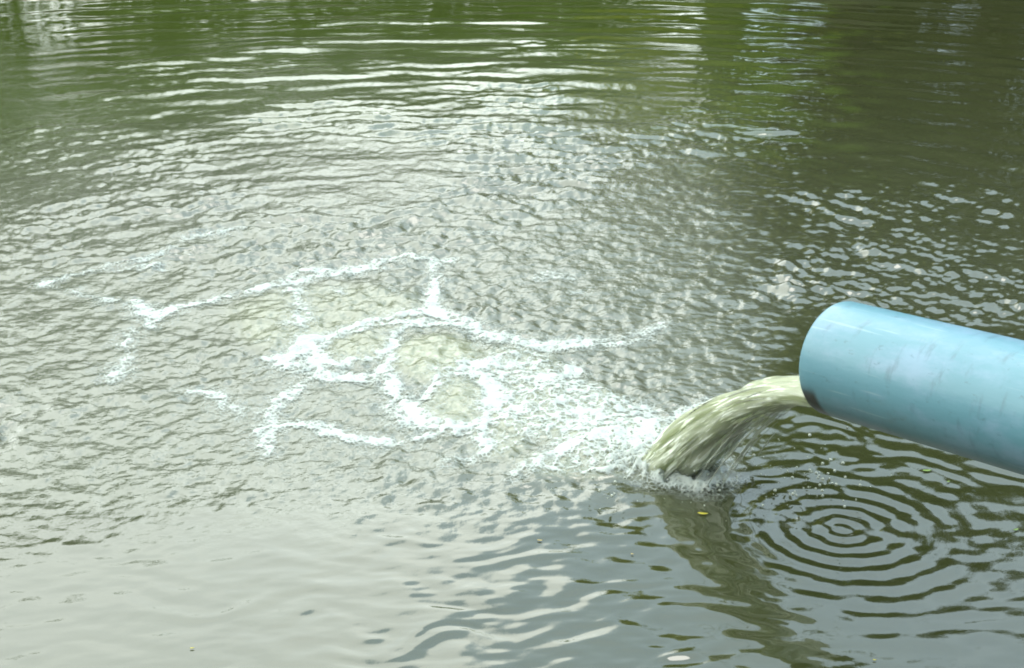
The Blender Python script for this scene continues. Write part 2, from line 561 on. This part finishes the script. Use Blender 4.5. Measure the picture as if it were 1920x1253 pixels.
prof = [(-LEN, RO)] + [(-LEN * (1 - i / 14), RO) for i in range(1, 14)] + [(-0.02, RO), (-0.003, RO), (-0.0008, RO - 0.0008), (0.0, RO - 0.0025),
        (-0.0004, RI + 0.0012), (-0.002, RI), (-0.05, RI), (-0.4, RI), (-LEN, RI)]
NS = 96
ang = np.linspace(0, 2 * np.pi, NS, endpoint=False)
co = np.concatenate([np.stack([rr * np.cos(ang), np.full(NS, l), rr * np.sin(ang)], -1) for l, rr in prof])
fs = grid_faces(len(prof), NS, True)
j = np.arange(NS)
n0 = (len(prof) - 1) * NS
fs = np.concatenate([fs, np.stack([j, (j + 1) % NS, n0 + (j + 1) % NS, n0 + j], -1)[:, ::-1]])
me = np_mesh('pipe', co, fs[:, ::-1])
pipe = link('pipe', me, m_pipe)
from mathutils import Matrix
pipe.matrix_world = Matrix(((SD.x, AX.x, UP.x, TIP.x), (SD.y, AX.y, UP.y, TIP.y), (SD.z, AX.z, UP.z, TIP.z), (0, 0, 0, 1)))
tag(pipe, 'light blue plastic drain pipe pouring water into the green pond', 'pipe')

# ------------------------------------------------------------------ the jet of water leaving the pipe
m_jet, k, out = mat('falling_water')
p = k.n('ShaderNodeBsdfPrincipled')
fl = k.attr('flow').outputs['Fac']
ac = k.attr('across').outputs['Fac']
cv = k.n('ShaderNodeCombineXYZ')
k.put(cv.inputs[0], k.math('MULTIPLY', fl, 7.0))
k.put(cv.inputs[1], k.math('MULTIPLY', ac, 17.0))
st = k.noise(cv.outputs[0], 1.0, 4.0, 0.6, 0.4)
cv2 = k.n('ShaderNodeCombineXYZ')
k.put(cv2.inputs[0], k.math('MULTIPLY', fl, 14.0))
k.put(cv2.inputs[1], k.math('MULTIPLY', ac, 44.0))
st2 = k.noise(cv2.outputs[0], 1.0, 3.0, 0.6, 0.6)
froth = k.math('MULTIPLY', k.step(st, 0.50, 0.64), k.step(fl, -0.1, 0.4))
p.inputs['Base Color'].default_value = rgb(0.92, 0.94, 0.82)
p.inputs['Roughness'].default_value = 0.05
p.inputs['IOR'].default_value = 1.33
p.inputs['Transmission Weight'].default_value = 1.0
bm_ = k.bump(k.math('ADD', st, k.math('MULTIPLY', st2, 0.5)), 0.45, 0.010)
k.t.links.new(bm_, p.inputs['Normal'])
dfu = k.n('ShaderNodeBsdfPrincipled')
c = k.mix(st2, rgb(0.43, 0.47, 0.28), rgb(0.60, 0.65, 0.46))
c = k.mix(froth, c, rgb(0.82, 0.85, 0.76))
k.t.links.new(c, dfu.inputs['Base Color'])
dfu.inputs['Roughness'].default_value = 0.10
dfu.inputs['Subsurface Weight'].default_value = 1.0
dfu.inputs['Subsurface Radius'].default_value = (0.04, 0.04, 0.036)
dfu.inputs['Subsurface Scale'].default_value = 1.0
k.t.links.new(bm_, dfu.inputs['Normal'])
m2 = k.n('ShaderNodeMixShader')
k.put(m2.inputs[0], k.math('ADD', k.math('MULTIPLY', froth, 0.45), 0.45, clamp=True))
k.t.links.new(p.outputs[0], m2.inputs[1])
k.t.links.new(dfu.outputs[0], m2.inputs[2])
k.t.links.new(m2.outputs[0], out.inputs[0])


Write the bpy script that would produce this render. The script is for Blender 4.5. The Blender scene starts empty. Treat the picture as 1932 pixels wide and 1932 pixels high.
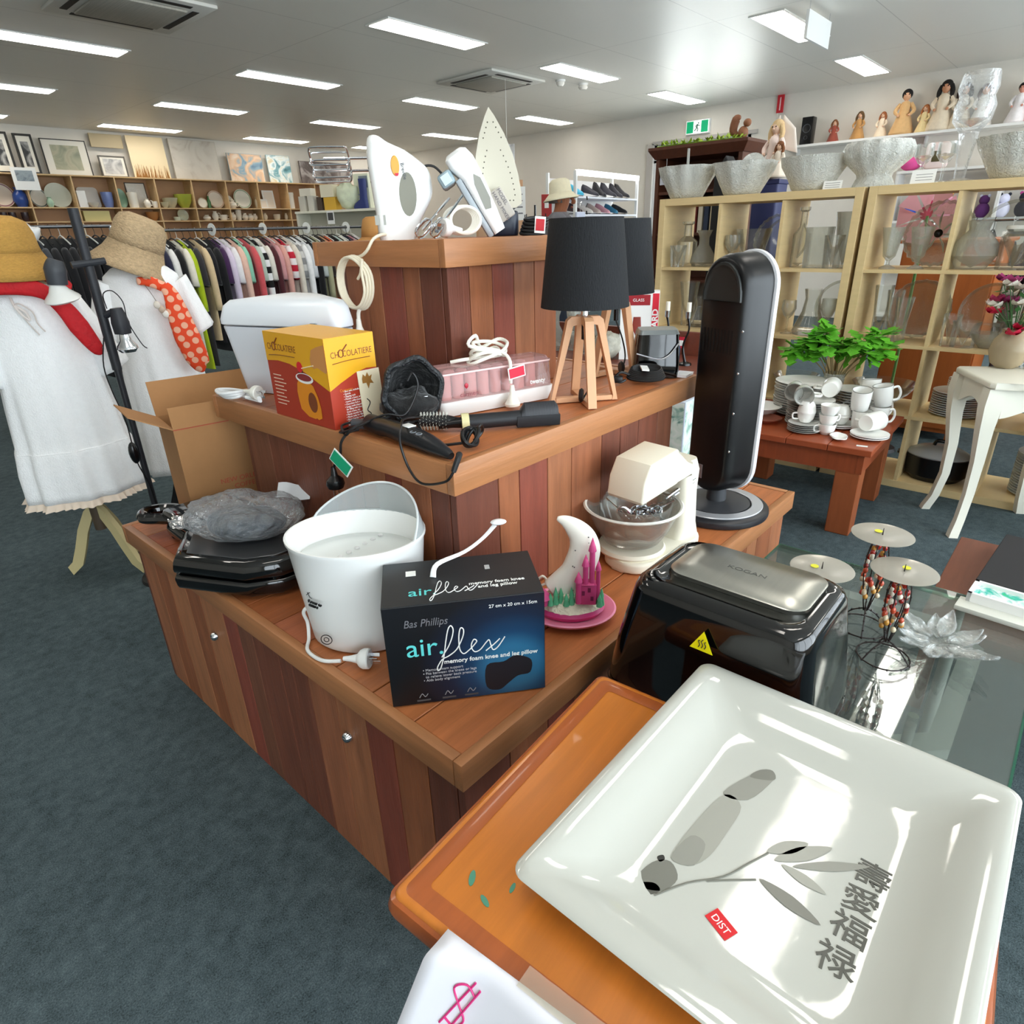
# # # #
# What this task involves:
Strip out the pictures and quote the remaining data word for word.

# Response:
The Blender Python script for this scene continues. Write part 2, from line 561 on. This part finishes the script. Use Blender 4.5. Measure the picture as if it were 1920x1253 pixels.
prof = [(-LEN, RO)] + [(-LEN * (1 - i / 14), RO) for i in range(1, 14)] + [(-0.02, RO), (-0.003, RO), (-0.0008, RO - 0.0008), (0.0, RO - 0.0025),
        (-0.0004, RI + 0.0012), (-0.002, RI), (-0.05, RI), (-0.4, RI), (-LEN, RI)]
NS = 96
ang = np.linspace(0, 2 * np.pi, NS, endpoint=False)
co = np.concatenate([np.stack([rr * np.cos(ang), np.full(NS, l), rr * np.sin(ang)], -1) for l, rr in prof])
fs = grid_faces(len(prof), NS, True)
j = np.arange(NS)
n0 = (len(prof) - 1) * NS
fs = np.concatenate([fs, np.stack([j, (j + 1) % NS, n0 + (j + 1) % NS, n0 + j], -1)[:, ::-1]])
me = np_mesh('pipe', co, fs[:, ::-1])
pipe = link('pipe', me, m_pipe)
from mathutils import Matrix
pipe.matrix_world = Matrix(((SD.x, AX.x, UP.x, TIP.x), (SD.y, AX.y, UP.y, TIP.y), (SD.z, AX.z, UP.z, TIP.z), (0, 0, 0, 1)))
tag(pipe, 'light blue plastic drain pipe pouring water into the green pond', 'pipe')

# ------------------------------------------------------------------ the jet of water leaving the pipe
m_jet, k, out = mat('falling_water')
p = k.n('ShaderNodeBsdfPrincipled')
fl = k.attr('flow').outputs['Fac']
ac = k.attr('across').outputs['Fac']
cv = k.n('ShaderNodeCombineXYZ')
k.put(cv.inputs[0], k.math('MULTIPLY', fl, 7.0))
k.put(cv.inputs[1], k.math('MULTIPLY', ac, 17.0))
st = k.noise(cv.outputs[0], 1.0, 4.0, 0.6, 0.4)
cv2 = k.n('ShaderNodeCombineXYZ')
k.put(cv2.inputs[0], k.math('MULTIPLY', fl, 14.0))
k.put(cv2.inputs[1], k.math('MULTIPLY', ac, 44.0))
st2 = k.noise(cv2.outputs[0], 1.0, 3.0, 0.6, 0.6)
froth = k.math('MULTIPLY', k.step(st, 0.50, 0.64), k.step(fl, -0.1, 0.4))
p.inputs['Base Color'].default_value = rgb(0.92, 0.94, 0.82)
p.inputs['Roughness'].default_value = 0.05
p.inputs['IOR'].default_value = 1.33
p.inputs['Transmission Weight'].default_value = 1.0
bm_ = k.bump(k.math('ADD', st, k.math('MULTIPLY', st2, 0.5)), 0.45, 0.010)
k.t.links.new(bm_, p.inputs['Normal'])
dfu = k.n('ShaderNodeBsdfPrincipled')
c = k.mix(st2, rgb(0.43, 0.47, 0.28), rgb(0.60, 0.65, 0.46))
c = k.mix(froth, c, rgb(0.82, 0.85, 0.76))
k.t.links.new(c, dfu.inputs['Base Color'])
dfu.inputs['Roughness'].default_value = 0.10
dfu.inputs['Subsurface Weight'].default_value = 1.0
dfu.inputs['Subsurface Radius'].default_value = (0.04, 0.04, 0.036)
dfu.inputs['Subsurface Scale'].default_value = 1.0
k.t.links.new(bm_, dfu.inputs['Normal'])
m2 = k.n('ShaderNodeMixShader')
k.put(m2.inputs[0], k.math('ADD', k.math('MULTIPLY', froth, 0.45), 0.45, clamp=True))
k.t.links.new(p.outputs[0], m2.inputs[1])
k.t.links.new(dfu.outputs[0], m2.inputs[2])
k.t.links.new(m2.outputs[0], out.inputs[0])


Write the bpy script that would produce this render. The script is for Blender 4.5. The Blender scene starts empty. Treat the picture as 1932 pixels wide and 1932 pixels high.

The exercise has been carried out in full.